_TASK DESCRIPTION_: Collect all lines below with the string "finish".

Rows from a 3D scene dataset

____________

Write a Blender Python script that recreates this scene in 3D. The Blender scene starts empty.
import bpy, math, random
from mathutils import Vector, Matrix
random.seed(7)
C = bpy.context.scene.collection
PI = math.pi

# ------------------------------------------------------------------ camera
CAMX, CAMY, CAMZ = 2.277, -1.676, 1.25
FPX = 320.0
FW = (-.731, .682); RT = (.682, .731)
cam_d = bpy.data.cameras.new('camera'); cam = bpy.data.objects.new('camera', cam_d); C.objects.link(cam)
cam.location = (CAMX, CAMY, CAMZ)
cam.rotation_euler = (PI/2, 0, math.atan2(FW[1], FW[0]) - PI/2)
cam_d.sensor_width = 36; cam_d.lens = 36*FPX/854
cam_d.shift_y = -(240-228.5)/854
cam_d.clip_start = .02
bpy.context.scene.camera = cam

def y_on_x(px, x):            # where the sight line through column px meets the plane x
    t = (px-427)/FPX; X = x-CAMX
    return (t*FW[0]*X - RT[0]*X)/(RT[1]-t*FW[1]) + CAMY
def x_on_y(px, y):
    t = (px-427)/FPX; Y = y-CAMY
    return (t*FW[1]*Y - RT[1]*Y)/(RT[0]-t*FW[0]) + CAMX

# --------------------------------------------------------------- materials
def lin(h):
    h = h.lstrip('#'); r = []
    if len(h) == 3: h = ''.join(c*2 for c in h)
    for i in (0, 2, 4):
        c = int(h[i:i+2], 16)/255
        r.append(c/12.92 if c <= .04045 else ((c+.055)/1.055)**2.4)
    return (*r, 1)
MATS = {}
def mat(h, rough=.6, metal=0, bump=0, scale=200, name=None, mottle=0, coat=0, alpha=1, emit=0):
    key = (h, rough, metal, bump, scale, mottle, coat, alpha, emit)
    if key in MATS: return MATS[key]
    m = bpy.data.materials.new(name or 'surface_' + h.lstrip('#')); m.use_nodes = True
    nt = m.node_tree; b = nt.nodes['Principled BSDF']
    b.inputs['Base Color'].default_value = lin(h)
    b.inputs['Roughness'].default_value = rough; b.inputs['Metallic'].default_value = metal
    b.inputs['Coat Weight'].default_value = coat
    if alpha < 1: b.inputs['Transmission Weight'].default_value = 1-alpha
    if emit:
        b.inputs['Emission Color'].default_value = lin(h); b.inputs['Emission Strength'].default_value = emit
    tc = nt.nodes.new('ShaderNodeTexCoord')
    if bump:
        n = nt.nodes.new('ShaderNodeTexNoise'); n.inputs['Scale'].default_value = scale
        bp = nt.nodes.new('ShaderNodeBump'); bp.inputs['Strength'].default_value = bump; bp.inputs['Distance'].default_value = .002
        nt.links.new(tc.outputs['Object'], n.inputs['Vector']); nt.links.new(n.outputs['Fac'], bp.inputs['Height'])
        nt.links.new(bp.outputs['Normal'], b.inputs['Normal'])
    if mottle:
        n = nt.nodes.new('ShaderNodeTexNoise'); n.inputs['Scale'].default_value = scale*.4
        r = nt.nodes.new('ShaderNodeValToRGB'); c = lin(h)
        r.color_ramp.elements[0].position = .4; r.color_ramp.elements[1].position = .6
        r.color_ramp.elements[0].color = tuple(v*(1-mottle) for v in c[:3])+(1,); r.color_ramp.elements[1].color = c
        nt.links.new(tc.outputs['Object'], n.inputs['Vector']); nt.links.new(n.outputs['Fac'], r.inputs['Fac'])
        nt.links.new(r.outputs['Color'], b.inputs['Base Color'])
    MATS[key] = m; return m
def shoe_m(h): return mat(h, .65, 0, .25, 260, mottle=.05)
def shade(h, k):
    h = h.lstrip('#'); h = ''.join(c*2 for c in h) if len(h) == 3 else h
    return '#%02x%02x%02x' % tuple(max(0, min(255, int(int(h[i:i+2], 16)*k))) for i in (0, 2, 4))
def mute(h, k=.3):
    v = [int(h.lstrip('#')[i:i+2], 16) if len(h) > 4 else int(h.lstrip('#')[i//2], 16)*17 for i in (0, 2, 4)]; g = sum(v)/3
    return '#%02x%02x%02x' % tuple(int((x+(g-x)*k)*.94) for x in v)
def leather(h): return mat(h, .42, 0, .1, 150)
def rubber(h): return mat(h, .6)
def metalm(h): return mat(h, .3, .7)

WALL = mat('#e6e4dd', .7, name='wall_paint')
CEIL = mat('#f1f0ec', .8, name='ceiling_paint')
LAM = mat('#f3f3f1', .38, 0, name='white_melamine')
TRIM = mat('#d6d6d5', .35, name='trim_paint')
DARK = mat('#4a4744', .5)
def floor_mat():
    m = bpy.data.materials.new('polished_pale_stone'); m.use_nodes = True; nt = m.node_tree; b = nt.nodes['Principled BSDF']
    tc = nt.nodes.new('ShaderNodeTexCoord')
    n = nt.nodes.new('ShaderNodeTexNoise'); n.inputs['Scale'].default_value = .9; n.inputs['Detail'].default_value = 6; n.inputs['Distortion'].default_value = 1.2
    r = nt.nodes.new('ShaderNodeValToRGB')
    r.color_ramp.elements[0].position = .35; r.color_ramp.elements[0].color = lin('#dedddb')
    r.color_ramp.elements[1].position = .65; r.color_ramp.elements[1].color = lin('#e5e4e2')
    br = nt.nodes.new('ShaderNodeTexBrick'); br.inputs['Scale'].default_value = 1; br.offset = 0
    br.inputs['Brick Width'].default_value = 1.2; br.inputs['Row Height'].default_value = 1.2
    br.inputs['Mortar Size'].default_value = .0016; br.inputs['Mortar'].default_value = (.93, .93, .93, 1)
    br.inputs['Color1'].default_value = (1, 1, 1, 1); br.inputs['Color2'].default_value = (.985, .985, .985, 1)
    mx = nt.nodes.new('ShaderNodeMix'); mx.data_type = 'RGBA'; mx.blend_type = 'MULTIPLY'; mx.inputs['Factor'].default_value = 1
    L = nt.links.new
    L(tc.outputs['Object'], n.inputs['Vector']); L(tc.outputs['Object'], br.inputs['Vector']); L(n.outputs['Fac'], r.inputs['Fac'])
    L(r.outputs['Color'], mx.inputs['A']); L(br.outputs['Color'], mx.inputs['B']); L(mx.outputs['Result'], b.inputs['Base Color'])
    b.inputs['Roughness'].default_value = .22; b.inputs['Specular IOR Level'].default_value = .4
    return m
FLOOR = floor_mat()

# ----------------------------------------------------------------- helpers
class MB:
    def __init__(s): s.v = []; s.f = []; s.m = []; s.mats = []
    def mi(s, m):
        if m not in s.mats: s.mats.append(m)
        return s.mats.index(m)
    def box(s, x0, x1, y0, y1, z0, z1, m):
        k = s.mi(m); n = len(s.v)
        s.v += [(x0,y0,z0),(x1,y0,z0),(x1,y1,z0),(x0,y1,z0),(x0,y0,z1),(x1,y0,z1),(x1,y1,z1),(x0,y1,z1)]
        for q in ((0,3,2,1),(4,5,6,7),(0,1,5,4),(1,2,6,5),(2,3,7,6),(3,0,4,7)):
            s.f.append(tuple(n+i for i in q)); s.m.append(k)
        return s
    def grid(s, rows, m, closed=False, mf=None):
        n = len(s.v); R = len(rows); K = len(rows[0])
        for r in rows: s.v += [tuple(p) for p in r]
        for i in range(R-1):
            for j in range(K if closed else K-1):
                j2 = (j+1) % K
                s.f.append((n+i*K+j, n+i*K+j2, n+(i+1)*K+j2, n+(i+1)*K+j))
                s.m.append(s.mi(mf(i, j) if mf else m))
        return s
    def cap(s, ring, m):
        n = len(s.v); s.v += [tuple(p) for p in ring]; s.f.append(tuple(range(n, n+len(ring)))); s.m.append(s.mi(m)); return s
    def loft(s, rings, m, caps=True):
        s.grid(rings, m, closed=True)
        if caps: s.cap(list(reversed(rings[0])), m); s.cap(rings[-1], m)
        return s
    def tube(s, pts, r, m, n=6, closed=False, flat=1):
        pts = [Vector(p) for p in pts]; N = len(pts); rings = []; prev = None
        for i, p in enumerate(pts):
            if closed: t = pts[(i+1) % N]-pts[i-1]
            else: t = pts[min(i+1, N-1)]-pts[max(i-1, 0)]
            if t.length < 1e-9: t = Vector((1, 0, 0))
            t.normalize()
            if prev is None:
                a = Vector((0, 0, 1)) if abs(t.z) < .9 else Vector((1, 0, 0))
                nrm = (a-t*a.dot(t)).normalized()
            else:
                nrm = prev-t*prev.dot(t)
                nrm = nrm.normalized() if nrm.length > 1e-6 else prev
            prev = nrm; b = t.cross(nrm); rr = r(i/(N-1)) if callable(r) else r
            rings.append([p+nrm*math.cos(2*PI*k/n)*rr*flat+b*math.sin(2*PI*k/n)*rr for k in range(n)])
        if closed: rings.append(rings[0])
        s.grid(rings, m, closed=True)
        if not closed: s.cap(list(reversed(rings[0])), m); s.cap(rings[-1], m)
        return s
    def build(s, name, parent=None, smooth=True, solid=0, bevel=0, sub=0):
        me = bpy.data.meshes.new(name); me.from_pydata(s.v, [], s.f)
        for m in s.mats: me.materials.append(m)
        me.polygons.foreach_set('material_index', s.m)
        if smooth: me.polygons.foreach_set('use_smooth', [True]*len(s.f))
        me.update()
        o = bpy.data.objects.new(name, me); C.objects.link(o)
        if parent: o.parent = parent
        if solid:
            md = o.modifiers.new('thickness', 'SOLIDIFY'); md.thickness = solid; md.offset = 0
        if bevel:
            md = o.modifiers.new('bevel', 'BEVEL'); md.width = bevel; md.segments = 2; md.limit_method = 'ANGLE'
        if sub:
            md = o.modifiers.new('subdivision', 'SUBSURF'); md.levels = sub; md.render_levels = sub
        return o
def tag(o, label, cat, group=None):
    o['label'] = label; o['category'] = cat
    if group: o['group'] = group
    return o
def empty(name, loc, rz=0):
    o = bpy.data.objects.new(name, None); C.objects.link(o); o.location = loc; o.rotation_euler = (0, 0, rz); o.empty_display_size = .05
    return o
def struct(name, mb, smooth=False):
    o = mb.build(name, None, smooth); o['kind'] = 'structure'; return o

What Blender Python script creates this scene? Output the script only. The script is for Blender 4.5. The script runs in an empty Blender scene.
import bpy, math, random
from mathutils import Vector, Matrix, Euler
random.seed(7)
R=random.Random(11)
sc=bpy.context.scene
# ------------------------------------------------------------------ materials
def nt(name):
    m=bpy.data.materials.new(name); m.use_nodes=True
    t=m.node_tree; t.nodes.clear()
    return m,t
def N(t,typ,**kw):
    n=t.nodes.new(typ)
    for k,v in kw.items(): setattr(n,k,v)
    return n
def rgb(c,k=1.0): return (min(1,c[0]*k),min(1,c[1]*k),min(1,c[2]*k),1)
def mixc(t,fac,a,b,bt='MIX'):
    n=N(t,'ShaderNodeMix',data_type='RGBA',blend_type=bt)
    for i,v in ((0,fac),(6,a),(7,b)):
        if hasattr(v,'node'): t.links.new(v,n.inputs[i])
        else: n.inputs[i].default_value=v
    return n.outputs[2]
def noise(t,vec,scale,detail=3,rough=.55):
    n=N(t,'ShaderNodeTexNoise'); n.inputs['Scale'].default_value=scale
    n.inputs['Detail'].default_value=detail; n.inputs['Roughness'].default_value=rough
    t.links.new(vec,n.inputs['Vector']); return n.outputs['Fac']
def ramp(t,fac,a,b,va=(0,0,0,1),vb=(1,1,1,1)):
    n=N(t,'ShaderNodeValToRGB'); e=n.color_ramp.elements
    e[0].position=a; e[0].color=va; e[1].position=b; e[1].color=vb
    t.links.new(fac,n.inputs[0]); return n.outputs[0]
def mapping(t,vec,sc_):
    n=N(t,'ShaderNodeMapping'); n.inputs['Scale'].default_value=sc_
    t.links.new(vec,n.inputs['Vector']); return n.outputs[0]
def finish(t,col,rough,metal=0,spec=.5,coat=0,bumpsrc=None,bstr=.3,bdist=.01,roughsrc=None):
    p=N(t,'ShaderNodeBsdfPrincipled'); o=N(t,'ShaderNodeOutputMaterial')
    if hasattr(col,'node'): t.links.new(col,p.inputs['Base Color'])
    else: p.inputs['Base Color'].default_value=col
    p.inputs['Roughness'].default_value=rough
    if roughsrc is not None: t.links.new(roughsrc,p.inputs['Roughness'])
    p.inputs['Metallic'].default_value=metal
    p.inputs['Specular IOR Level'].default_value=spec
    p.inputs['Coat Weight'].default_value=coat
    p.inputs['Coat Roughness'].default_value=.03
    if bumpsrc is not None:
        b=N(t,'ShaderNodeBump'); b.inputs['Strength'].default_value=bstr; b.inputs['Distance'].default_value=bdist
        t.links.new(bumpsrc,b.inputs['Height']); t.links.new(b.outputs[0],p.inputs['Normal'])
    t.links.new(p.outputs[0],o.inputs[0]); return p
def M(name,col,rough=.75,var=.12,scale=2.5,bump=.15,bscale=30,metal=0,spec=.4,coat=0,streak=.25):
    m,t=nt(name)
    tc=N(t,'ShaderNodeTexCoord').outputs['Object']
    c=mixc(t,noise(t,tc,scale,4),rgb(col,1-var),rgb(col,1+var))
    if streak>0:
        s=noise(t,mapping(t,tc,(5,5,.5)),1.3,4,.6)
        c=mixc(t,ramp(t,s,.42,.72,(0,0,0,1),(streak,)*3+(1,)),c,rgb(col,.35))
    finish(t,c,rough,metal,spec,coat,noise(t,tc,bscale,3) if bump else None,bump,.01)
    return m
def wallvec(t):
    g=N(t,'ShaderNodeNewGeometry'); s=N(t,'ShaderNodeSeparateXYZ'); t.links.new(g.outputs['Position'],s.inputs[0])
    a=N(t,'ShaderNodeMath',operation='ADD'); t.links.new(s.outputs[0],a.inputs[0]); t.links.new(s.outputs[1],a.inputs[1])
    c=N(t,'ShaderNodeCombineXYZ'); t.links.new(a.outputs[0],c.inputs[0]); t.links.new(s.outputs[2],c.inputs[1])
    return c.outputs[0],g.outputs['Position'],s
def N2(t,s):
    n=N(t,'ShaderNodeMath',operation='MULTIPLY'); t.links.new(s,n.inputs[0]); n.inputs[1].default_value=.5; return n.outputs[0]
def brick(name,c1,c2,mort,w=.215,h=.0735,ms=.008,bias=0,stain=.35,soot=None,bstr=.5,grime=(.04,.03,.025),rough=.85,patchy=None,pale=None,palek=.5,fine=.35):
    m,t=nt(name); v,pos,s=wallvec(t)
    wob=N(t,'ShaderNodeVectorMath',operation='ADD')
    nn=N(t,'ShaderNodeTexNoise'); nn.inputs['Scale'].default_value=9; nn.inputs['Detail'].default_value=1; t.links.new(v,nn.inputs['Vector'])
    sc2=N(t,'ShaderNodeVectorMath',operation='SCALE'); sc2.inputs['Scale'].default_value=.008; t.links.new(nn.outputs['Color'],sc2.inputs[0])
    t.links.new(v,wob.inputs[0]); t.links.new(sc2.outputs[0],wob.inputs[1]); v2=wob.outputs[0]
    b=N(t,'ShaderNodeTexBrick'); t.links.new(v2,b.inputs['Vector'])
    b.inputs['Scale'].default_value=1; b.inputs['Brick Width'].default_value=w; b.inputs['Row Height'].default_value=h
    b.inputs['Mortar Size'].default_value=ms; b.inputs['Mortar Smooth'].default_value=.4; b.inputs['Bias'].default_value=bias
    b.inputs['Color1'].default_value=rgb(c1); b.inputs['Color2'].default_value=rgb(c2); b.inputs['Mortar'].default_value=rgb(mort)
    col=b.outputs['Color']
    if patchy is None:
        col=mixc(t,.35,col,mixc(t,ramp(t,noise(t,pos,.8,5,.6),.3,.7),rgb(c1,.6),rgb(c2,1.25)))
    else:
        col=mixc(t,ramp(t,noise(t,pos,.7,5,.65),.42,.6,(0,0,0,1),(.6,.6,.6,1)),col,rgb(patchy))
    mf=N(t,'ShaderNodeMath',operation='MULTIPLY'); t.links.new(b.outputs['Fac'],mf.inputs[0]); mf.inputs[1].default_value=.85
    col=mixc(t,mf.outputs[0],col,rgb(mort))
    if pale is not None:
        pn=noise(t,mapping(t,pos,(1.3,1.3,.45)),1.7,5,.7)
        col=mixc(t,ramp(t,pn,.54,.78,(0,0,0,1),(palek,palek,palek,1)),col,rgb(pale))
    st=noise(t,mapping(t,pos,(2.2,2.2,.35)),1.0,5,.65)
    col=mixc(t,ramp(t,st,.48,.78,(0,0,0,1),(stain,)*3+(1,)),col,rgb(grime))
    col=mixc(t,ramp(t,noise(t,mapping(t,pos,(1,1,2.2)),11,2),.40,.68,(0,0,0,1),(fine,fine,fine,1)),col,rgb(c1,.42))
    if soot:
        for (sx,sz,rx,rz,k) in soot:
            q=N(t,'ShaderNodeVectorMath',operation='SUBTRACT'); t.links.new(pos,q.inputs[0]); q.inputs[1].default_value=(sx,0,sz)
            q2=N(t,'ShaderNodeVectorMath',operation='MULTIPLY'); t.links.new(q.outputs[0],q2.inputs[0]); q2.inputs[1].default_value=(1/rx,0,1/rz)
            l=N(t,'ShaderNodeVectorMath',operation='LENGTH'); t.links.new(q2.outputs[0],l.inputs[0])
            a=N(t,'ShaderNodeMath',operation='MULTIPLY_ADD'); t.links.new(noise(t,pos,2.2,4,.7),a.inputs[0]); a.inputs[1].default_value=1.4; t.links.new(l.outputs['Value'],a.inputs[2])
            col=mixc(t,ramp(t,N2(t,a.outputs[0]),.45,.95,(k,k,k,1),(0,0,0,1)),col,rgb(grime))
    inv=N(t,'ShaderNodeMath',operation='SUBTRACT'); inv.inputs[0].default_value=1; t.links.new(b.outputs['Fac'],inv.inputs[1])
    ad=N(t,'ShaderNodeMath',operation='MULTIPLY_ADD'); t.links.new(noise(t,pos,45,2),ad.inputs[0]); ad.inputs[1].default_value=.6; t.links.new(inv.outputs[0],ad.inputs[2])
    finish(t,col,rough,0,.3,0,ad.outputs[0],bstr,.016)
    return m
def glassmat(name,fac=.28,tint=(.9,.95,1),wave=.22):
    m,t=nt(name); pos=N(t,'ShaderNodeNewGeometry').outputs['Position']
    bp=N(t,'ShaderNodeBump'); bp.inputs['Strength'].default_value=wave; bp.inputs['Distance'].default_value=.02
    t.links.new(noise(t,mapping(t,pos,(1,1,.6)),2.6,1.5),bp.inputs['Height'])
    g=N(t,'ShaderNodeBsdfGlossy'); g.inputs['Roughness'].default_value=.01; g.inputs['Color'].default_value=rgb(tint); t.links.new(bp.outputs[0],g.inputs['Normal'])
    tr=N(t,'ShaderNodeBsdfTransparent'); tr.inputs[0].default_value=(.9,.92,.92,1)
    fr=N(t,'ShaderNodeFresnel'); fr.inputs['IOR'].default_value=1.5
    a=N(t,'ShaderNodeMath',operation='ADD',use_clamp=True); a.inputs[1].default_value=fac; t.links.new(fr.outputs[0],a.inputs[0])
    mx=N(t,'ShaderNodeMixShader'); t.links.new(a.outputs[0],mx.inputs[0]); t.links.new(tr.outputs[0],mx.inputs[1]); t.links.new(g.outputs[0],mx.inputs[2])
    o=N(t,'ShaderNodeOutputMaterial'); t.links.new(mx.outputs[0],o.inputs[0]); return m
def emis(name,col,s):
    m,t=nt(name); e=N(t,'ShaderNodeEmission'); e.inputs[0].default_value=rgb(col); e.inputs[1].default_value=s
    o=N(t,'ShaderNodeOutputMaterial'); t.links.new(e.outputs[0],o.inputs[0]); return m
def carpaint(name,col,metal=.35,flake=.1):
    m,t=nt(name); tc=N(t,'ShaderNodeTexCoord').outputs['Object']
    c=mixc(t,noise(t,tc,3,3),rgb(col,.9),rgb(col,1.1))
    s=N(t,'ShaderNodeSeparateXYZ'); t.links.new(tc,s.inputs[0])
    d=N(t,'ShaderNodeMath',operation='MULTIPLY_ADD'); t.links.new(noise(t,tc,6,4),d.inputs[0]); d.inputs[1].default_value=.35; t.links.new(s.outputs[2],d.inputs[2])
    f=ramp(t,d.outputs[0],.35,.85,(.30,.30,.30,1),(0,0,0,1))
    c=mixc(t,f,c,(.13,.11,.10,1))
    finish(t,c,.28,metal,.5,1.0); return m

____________

_THE COMPLETED TASK_:
def finish(t,col,rough,metal=0,spec=.5,coat=0,bumpsrc=None,bstr=.3,bdist=.01,roughsrc=None):
    finish(t,c,rough,metal,spec,coat,noise(t,tc,bscale,3) if bump else None,bump,.01)
    finish(t,col,rough,0,.3,0,ad.outputs[0],bstr,.016)
    finish(t,c,.28,metal,.5,1.0); return m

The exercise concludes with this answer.